Bu bağlamda, “Nardaniye Hanım” masalındaki Kırk Haramiler’in konumuyla “Helvacı Güzeli” masalındaki şehzadenin konumları yeniden gözden geçirilmelidir. Helvacı Güzeli’nin karşısına çıkan şehzadeyle evlenmesi toplum tarafından meşru görülebilecek bir davranıştır. Oysa ki, Nardaniye’nin toplum tarafından dışlanmış üstelik kırk erkeğin bir arada yaşadığı bir mekânda güvende olması mümkün değildir; Nardaniye, erkeklerin himayesinde olduğu bir durumda bile aslında güvende değildir. O halde, masallardaki bakire kızların güven duygusunun ancak

toplum tarafından kurumsallaştırılmış evlilikle, hattâ “tek erkek” olgusuyla meşrulaşabileceği söylenebilir.

Tek erkek ve evlilik kurumuyla meşrulaştırılamayan durumlarda kadınlar arınmışlıklarını kanıtlamak, fitne kimliklerinden kurtulmak için belli stratejileri izlemek durumunda kalırlar. Ferhunde Özbay, “Evlerde El Kızları: Cariyeler, Evlatlıklar Gelinler” adlı makalesinde, Carel Bertram’ın kadınların fitne kimlikleriyle tertipli ev kadınlığı kimlikleri arasındaki bağlantıyı belirten düşüncelerine yer verir:

Kışkırtıcı ‘fitne’ düşüncesi, kadına uygulanınca onun kimliğinin temeli olduğuna inanılan cinsel kışkırtıcılığına atfedilir. Bertram’a göre kadının ‘fitne’ kimliğini denetlemek gereklidir. Bu amaçla onların bütün zamanlarını dolduracak, titiz, tertipli evkadınlığı rolünü benimsemeleri istenir. Böylece evin içine kapatarak cinsel

kışkırtıcılıkları ile sosyal düzeni bozmamaları sağlanmış olur. (31) Bu değerlendirmenin masallar söz konusu olduğunda da geçerli olduğu ve aralarındaki koşutlukların gözlenebileceği düşünülmektedir. Örneğin Nardaniye’nin, Kırk Haramiler’in yanında yaşamaya başladıktan sonra, arınmışlığını tescil

edebilmek için sürekli ev temizlediği gözlenmiştir. Baba evinden sonra, kırk tane erkeğin himayesine giren Nardaniye, kendisini güvende hissedebilmek için, ev içini temizler; bu yolla âdeta namusuna sürülen lekeyi de temizlemek ister gibidir. Nardaniye’nin, kendi cinsel kimliğine yüklenen “kışkırtıcı fitne” olgusundan arınabilmesi ancak ev temizliğiyle mümkün olacaktır.

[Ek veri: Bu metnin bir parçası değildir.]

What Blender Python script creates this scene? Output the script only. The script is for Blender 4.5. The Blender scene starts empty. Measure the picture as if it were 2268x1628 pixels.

Sonuç olarak, incelenen masallardaki bakire kız tipinin, arınma ihtiyacıyla yeni bir aile oluşturma isteği arasında koşutluk olduğu söylenebilir. Bu kızların gidilmemesi gereken mekânlara gittikleri için evden uzaklaştırılmaları, bunun

sonucunda aile tarafından yalıtılmış mekânlara bırakılarak cezalandırılmaları ve o mekânlarda gerçekleşen arınmanın sonuçları bir bütün olarak değerlendirildiğinde bakire kızların döngüyü tamamlayarak ve yeniden üreterek, yeni bir aileyi

kurumsallaştırma çabasında oldukları ortaya çıkmaktadır.

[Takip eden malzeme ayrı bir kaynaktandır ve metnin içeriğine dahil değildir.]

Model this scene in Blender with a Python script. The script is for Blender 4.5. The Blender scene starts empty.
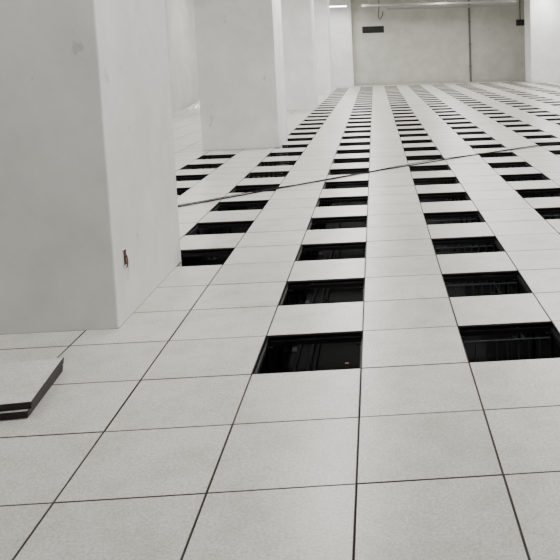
import bpy, math, random
from mathutils import Vector, Matrix
random.seed(4)
T=0.6
# ---------------------------------------------------------------- materials
def new_mat(name):
    m=bpy.data.materials.new(name); m.use_nodes=True
    nt=m.node_tree; b=nt.nodes['Principled BSDF']
    return m,nt,b
def simple(name,col,rough=0.5,metal=0.0,var=0.0,scale=8.0,spec=None):
    m,nt,b=new_mat(name)
    b.inputs['Roughness'].default_value=rough; b.inputs['Metallic'].default_value=metal
    if spec is not None: b.inputs['Specular IOR Level'].default_value=spec
    if var>0:
        tc=nt.nodes.new('ShaderNodeTexCoord'); n=nt.nodes.new('ShaderNodeTexNoise')
        n.inputs['Scale'].default_value=scale; n.inputs['Detail'].default_value=5
        nt.links.new(tc.outputs['Object'],n.inputs['Vector'])
        r=nt.nodes.new('ShaderNodeValToRGB')
        r.color_ramp.elements[0].position=0.3; r.color_ramp.elements[1].position=0.7
        r.color_ramp.elements[0].color=tuple(c*(1-var) for c in col)+(1,)
        r.color_ramp.elements[1].color=tuple(min(1,c*(1+var*0.4)) for c in col)+(1,)
        nt.links.new(n.outputs['Fac'],r.inputs['Fac']); nt.links.new(r.outputs['Color'],b.inputs['Base Color'])
    else: b.inputs['Base Color'].default_value=tuple(col)+(1,)
    return m
def paint(name,col,scuff=0.4,blot=0.88):
    m,nt,b=new_mat(name)
    L=nt.links.new; N=nt.nodes.new
    tc=N('ShaderNodeTexCoord')
    n1=N('ShaderNodeTexNoise'); n1.inputs['Scale'].default_value=1.6; n1.inputs['Detail'].default_value=8; n1.inputs['Roughness'].default_value=0.62
    n2=N('ShaderNodeTexNoise'); n2.inputs['Scale'].default_value=4.5; n2.inputs['Detail'].default_value=10; n2.inputs['Roughness'].default_value=0.72
    mp=N('ShaderNodeMapping'); mp.inputs['Scale'].default_value=(1,1,0.6)
    L(tc.outputs['Object'],mp.inputs['Vector']); L(mp.outputs['Vector'],n2.inputs['Vector']); L(tc.outputs['Object'],n1.inputs['Vector'])
    r1=N('ShaderNodeValToRGB'); r1.color_ramp.elements[0].position=0.38; r1.color_ramp.elements[1].position=0.62
    r1.color_ramp.elements[0].color=tuple(c*blot for c in col)+(1,); r1.color_ramp.elements[1].color=tuple(col)+(1,)
    L(n1.outputs['Fac'],r1.inputs['Fac'])
    r2=N('ShaderNodeValToRGB'); r2.color_ramp.elements[0].position=0.63; r2.color_ramp.elements[1].position=0.66
    r2.color_ramp.elements[0].color=(0,0,0,1); r2.color_ramp.elements[1].color=(scuff,)*3+(1,)
    L(n2.outputs['Fac'],r2.inputs['Fac'])
    mx=N('ShaderNodeMix'); mx.data_type='RGBA'
    L(r2.outputs['Color'],mx.inputs['Factor']); L(r1.outputs['Color'],mx.inputs['A'])
    mx.inputs['B'].default_value=(col[0]*0.42,col[1]*0.41,col[2]*0.37,1)
    L(mx.outputs['Result'],b.inputs['Base Color'])
    bp=N('ShaderNodeBump'); bp.inputs['Strength'].default_value=0.25; bp.inputs['Distance'].default_value=0.01
    n3=N('ShaderNodeTexNoise'); n3.inputs['Scale'].default_value=9; L(tc.outputs['Object'],n3.inputs['Vector'])
    L(n3.outputs['Fac'],bp.inputs['Height']); L(bp.outputs['Normal'],b.inputs['Normal'])
    b.inputs['Roughness'].default_value=0.6
    return m
def tile_mat():
    m,nt,b=new_mat('hpl_tile_top'); L=nt.links.new; N=nt.nodes.new
    tc=N('ShaderNodeTexCoord')
    n1=N('ShaderNodeTexNoise'); n1.inputs['Scale'].default_value=75; n1.inputs['Detail'].default_value=6; n1.inputs['Roughness'].default_value=0.88
    L(tc.outputs['Object'],n1.inputs['Vector'])
    r1=N('ShaderNodeValToRGB'); r1.color_ramp.elements[0].position=0.39; r1.color_ramp.elements[1].position=0.59
    r1.color_ramp.elements[0].color=(0.46,0.45,0.415,1); r1.color_ramp.elements[1].color=(0.77,0.755,0.71,1)
    L(n1.outputs['Fac'],r1.inputs['Fac'])
    n2=N('ShaderNodeTexNoise'); n2.inputs['Scale'].default_value=3.4; n2.inputs['Detail'].default_value=9; n2.inputs['Roughness'].default_value=0.72
    L(tc.outputs['Object'],n2.inputs['Vector'])
    r2=N('ShaderNodeValToRGB'); r2.color_ramp.elements[0].position=0.36; r2.color_ramp.elements[1].position=0.56
    r2.color_ramp.elements[0].color=(0.83,0.815,0.785,1); r2.color_ramp.elements[1].color=(1,1,1,1)
    L(n2.outputs['Fac'],r2.inputs['Fac'])
    at=N('ShaderNodeAttribute'); at.attribute_name='tone'
    m1=N('ShaderNodeMix'); m1.data_type='RGBA'; m1.blend_type='MULTIPLY'; m1.inputs['Factor'].default_value=1
    L(r1.outputs['Color'],m1.inputs['A']); L(r2.outputs['Color'],m1.inputs['B'])
    m2=N('ShaderNodeMix'); m2.data_type='RGBA'; m2.blend_type='MULTIPLY'; m2.inputs['Factor'].default_value=1
    L(m1.outputs['Result'],m2.inputs['A']); L(at.outputs['Color'],m2.inputs['B'])
    L(m2.outputs['Result'],b.inputs['Base Color'])
    r3=N('ShaderNodeMapRange'); r3.inputs['To Min'].default_value=0.24; r3.inputs['To Max'].default_value=0.42
    L(n2.outputs['Fac'],r3.inputs['Value']); L(r3.outputs['Result'],b.inputs['Roughness'])
    return m
M_tile=tile_mat()
M_edge=simple('tile_edge_black',(0.06,0.045,0.038),0.6,0,0,8,0.3)
M_stk=simple('stacked_tile_edge_black',(0.022,0.019,0.018),0.6,0,0,8,0.3)
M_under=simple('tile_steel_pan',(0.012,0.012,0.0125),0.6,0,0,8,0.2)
M_paint=paint('pillar_white_paint',(0.80,0.80,0.785))
M_wall=paint('far_wall_paint',(0.55,0.545,0.485),0.35,0.85)
M_wallL=paint('side_wall_paint',(0.50,0.50,0.47),0.35,0.85)
M_ceil=simple('ceiling_concrete',(0.5,0.5,0.48),0.9,0,0.1,2)
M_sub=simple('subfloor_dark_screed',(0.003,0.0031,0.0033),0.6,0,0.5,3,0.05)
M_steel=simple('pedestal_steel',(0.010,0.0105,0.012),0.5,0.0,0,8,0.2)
M_cable=simple('cable_black_rubber',(0.012,0.011,0.010),0.7,0,0,8,0.2)
M_red=simple('brown_conduit',(0.09,0.03,0.022),0.5)
M_dark=simple('dark_void',(0.02,0.018,0.017),0.8)
M_galv=simple('galvanised_tray',(0.38,0.38,0.37),0.4,0.5)
M_white=simple('white_enamel',(0.8,0.8,0.78),0.4)
M_seal=simple('base_sealant_grime',(0.20,0.19,0.17),0.8)
M_plast=simple('plastic_sheet_white',(0.7,0.7,0.7),0.3,0,0.2,6)
M_lamp,nt,b=new_mat('fluorescent_tube'); b.inputs['Emission Color'].default_value=(0.97,0.99,1,1); b.inputs['Emission Strength'].default_value=18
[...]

Buraya kadar ele alınan masal metinlerinde, ev içini oluşturan bireylerin ev içi ve ev dışı mekânlarla olan doğrudan veya dolaylı ilişkilerinin toplumsal

cinsiyetleri üzerinden meşrulaştığını, işlevsellik kazandığını söylemek mümkündür. Masal kahramanları için, mekânların işlevleri, toplumsal cinsiyet kültürünün

dayattığı biçimiyle kullanıma girmekte, dolaysıyla da kadını ev içinde, erkeği ise ev dışında bir otorite kurmaya ve yaşam alanı üretmeye yöneltmektedir. Bu bağlamda masalların geleneksel toplumun yapısının kodlarını, olağanüstü öğelerin de

yardımıyla restore ettiğini söylemek mümkündür.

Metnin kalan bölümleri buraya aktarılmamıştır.